Quote every line as written. Omit pictures.

» Data segment
================================

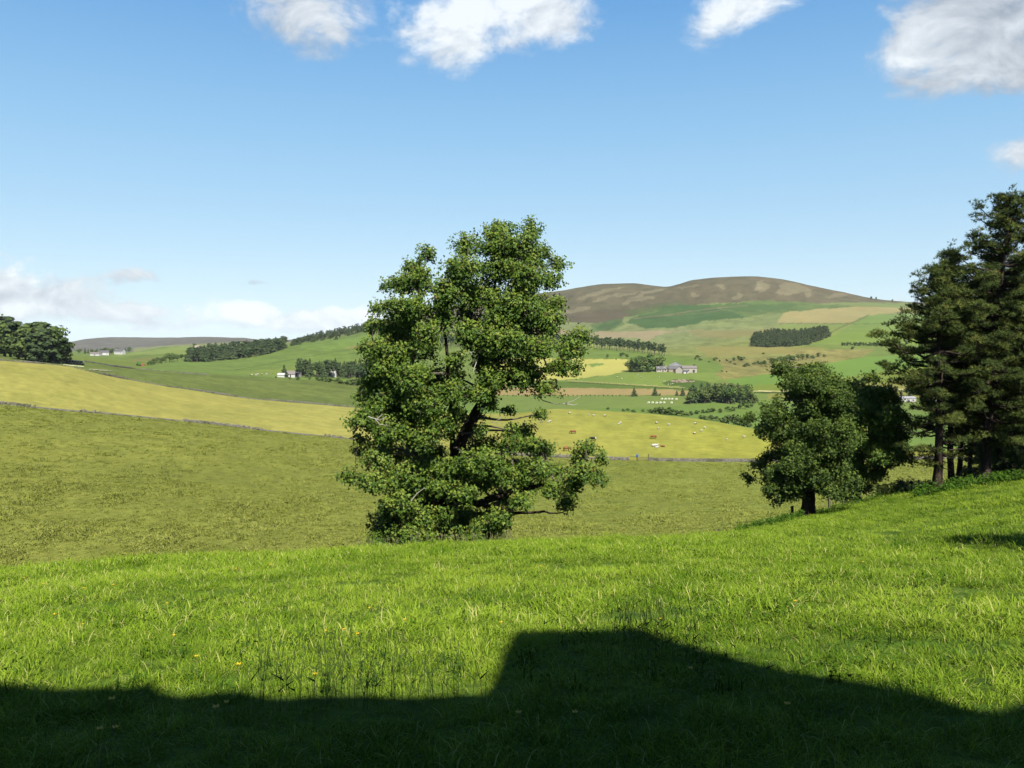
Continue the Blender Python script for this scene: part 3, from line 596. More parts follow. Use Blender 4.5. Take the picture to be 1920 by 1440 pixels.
RT = [tuft_mesh('rough_tuft_%d' % i, M_rough, 26, .75, .16, .42, .085, 1.1, rg, seg=2, clump=(i % 2 == 0)) for i in range(4)]
P_ = []
for (d0, d1, n_) in ((84, 140, 17000), (140, 262, 24000)):
    d = np.sqrt(rg.uniform(d0**2, d1**2, n_)); px = rg.uniform(-40, 1960, n_)
    wl = np.interp(px, PXK, LN[2, :, 1]); k_ = d < wl - 1; px, d = px[k_], d[k_]; z = zloft(px, d); P_.append(np.stack([(px - CX) / F * (d * cos(TH) - z * sin(TH)), d, z], -1))
P_ = np.concatenate(P_); n_ = len(P_); cl = fbm(P_[:, 0] / 5, P_[:, 1] / 9, 71, 3)
scatter_object('rough_grass', P_, np.stack([rg.normal(0, .15, n_), rg.normal(0, .15, n_), rg.uniform(0, 6.28, n_)], -1), rg.uniform(.6, 1.2, n_) * (1 + 1.3 * cl), rg.randint(0, 4, n_), RT, 'rough olive grass tussocks over the middle field')
print('terrain ready', len(cols), len(rows))
# ------------------------------------------------------------ trees near by
LEAF = np.array([[0, -.12, 0], [.50, .22, -.10], [.22, .42, .03], [0, 1.0, -.16], [-.22, .42, .03], [-.50, .22, -.10]])
LEAF[:, 1] -= .32
LEAFF = [[0, 1, 2], [0, 2, 3], [0, 3, 4], [0, 4, 5]]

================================

» Expected answer
Continue the Blender Python script for this scene: part 3, from line 596. More parts follow. Use Blender 4.5. Take the picture to be 1920 by 1440 pixels.
RT = [tuft_mesh('rough_tuft_%d' % i, M_rough, 26, .75, .16, .42, .085, 1.1, rg, seg=2, clump=(i % 2 == 0)) for i in range(4)]
P_ = []
for (d0, d1, n_) in ((84, 140, 17000), (140, 262, 24000)):
    d = np.sqrt(rg.uniform(d0**2, d1**2, n_)); px = rg.uniform(-40, 1960, n_)
    wl = np.interp(px, PXK, LN[2, :, 1]); k_ = d < wl - 1; px, d = px[k_], d[k_]; z = zloft(px, d); P_.append(np.stack([(px - CX) / F * (d * cos(TH) - z * sin(TH)), d, z], -1))
P_ = np.concatenate(P_); n_ = len(P_); cl = fbm(P_[:, 0] / 5, P_[:, 1] / 9, 71, 3)
scatter_object('rough_grass', P_, np.stack([rg.normal(0, .15, n_), rg.normal(0, .15, n_), rg.uniform(0, 6.28, n_)], -1), rg.uniform(.6, 1.2, n_) * (1 + 1.3 * cl), rg.randint(0, 4, n_), RT, 'rough olive grass tussocks over the middle field')
print('terrain ready', len(cols), len(rows))
# ------------------------------------------------------------ trees near by
LEAF = np.array([[0, -.12, 0], [.50, .22, -.10], [.22, .42, .03], [0, 1.0, -.16], [-.22, .42, .03], [-.50, .22, -.10]])
LEAF[:, 1] -= .32
LEAFF = [[0, 1, 2], [0, 2, 3], [0, 3, 4], [0, 4, 5]]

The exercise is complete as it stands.